Overshadowed by events in Madrid, where the United Nations COP25 conference is taking place, activists in the Chilean capital, Santiago, are eager that social justice becomes more central to international climate discussions. On December 2, the first day of COP25, more than 100 environmental groups launched a parallel conference in Santiago. And on Friday, several thousand people participated in a series of marches organized by these groups and their allies.
The week-long Peoples’ Summit drew climate campaigners from several countries in Latin America as well as North America.
“We are trying to create awareness of the climate crisis that we are experiencing in this country”, Felipe Hernandez of Fridays for Future, Santiago, said at a march where protestors carried a symbolic coffin for the condor to represent the bird’s decline due to a changing environment. “We have tried to speak with the government, but the conversation has been lukewarm. There have only been empty discourses. They don’t listen to us. The only thing that the government does is repress us.”
Most of the marches convened at the city’s central Plaza Italia, a focal point for ongoing anti-government demonstrations that began in October when the Chilean administration proposed raising subway fares in the capital’s network by 30 pesos (approximately $0.04). The decision, which was soon reversed, led to public outcry that the government has been out of touch with social needs of all but the wealthiest of its citizens, underlining deep economic divisions within Chilean society.
President Sebastian Piñera announced at the end of October that the country will not host the UN summit, saying the government needed to focus on the social and political crisis. Chile, which also postponed its plan to announce a new, more robust climate target at the climate conference, officially retains the presidency of the conference.
Since the beginning of protests, over 3,449 people have been injured in violence with state security forces. Also, 23 persons died as a result of force used in the unrest, according to the National Institute for Human Rights.
A central theme of these protests has been criticism of the private sector’s role in administering basic public services and the political clout of major businesses, which environmental campaigners say is the reason for insufficient climate action by the nation. Access to water, and its privatization is a common concern.
“We call for the right to water for nature and for people. We ask that water be recognized as a common good and not an end for consumption used for the extractive sector,” said Camila Zarate, spokesperson for the Peoples’ Summit in Santiago. “There is no social justice without environmental justice.”
Even before mass protests began nearly two months ago, Chileans have been demanding that laws that privatized Chile’s water supply be repealed. Water began to be privatized in Chile in 1981 under the dictatorship of General Pinochet. The availability of water in the Santiago metropolitan region, meanwhile, is expected to fall by 40 percent by 2070. This year has been the driest in the capital since 1950. (In September, President Piñera set up a working group of government agencies, academics, and industry representatives to tackle the worst drought in 60 years.)
At Friday’s marches, several environmental activists said they thought that negotiators in Madrid are still very removed from realities that people face in places where the climate crisis is already occurring.
Nicole Vergara, a member of Mingako, a Santiago-based environmental NGO that promotes sustainable living, said, “Discussions take place in a vacuum, and are totally disconnected to people like us who experience the effects of what they do not achieve.

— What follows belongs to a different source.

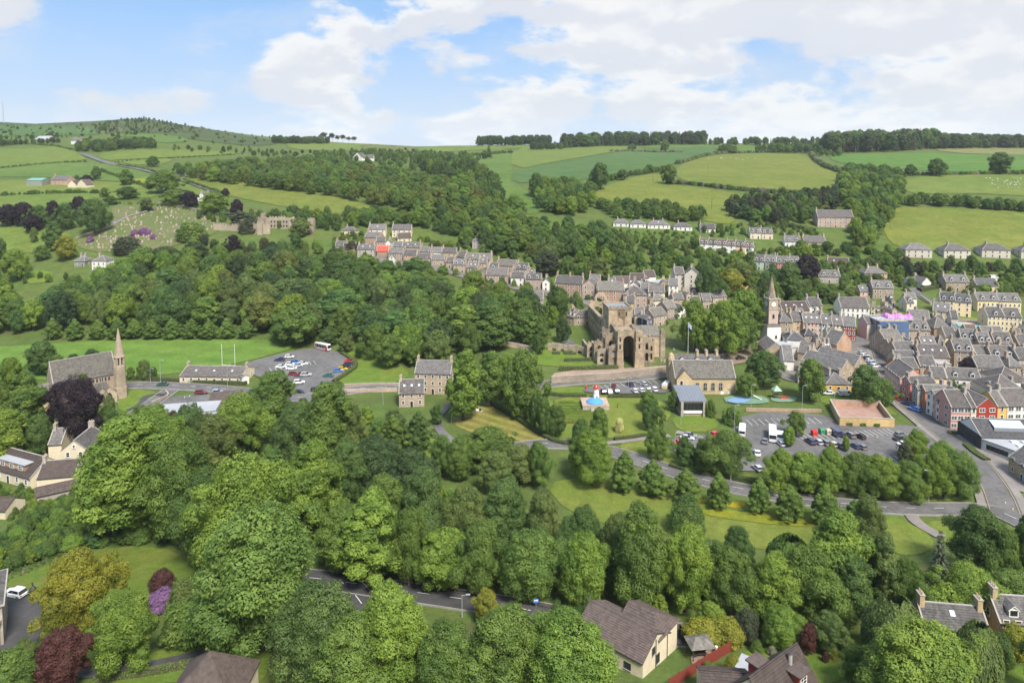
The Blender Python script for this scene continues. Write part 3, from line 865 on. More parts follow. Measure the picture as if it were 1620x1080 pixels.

Naturally, we lack confidence in the international talks because they had the opportunity for years to halt this catastrophe… and to stop fossil fuel emissions, extractive industries and to stop the damage being done to Indigenous peoples.”
Among activists attending the protests, there was a sense that economic and political conditions in Chile are present in other countries as well.
Teresa Almaguer, a member of a California grassroots group called Poder, said that many communities in her home state face similar concerns.
“A lot of these same conditions [exist], especially in working-class communities of color. Most planning departments in the cities of the United States have placed the brunt of pollution in these communities.” She said businesses have been able to operate with impunity in these areas, adding that migrants who may have fled areas that have faced environmental destruction are now being held in custody at the US border.
Reflecting a common concern amongst activists in Chile and elsewhere towards the climate crisis, marchers held signs that said: “From Santiago to Madrid, the world has woken up to the climate crisis.”
While the marches were underway on Friday, the Chilean government announced a 2.7 percent increase in wages for state employees earning the lowest incomes, prompting concerns amongst some that short-term solutions to the unrest may shift attention away from the climate crisis.
But others were confident that next year’s planned referenda on a new constitution and a body responsible for drafting the document should allow for the necessary measures to be introduced.
“Structural changes need to take place in order that they listen to us,” Vergara of Mingako said.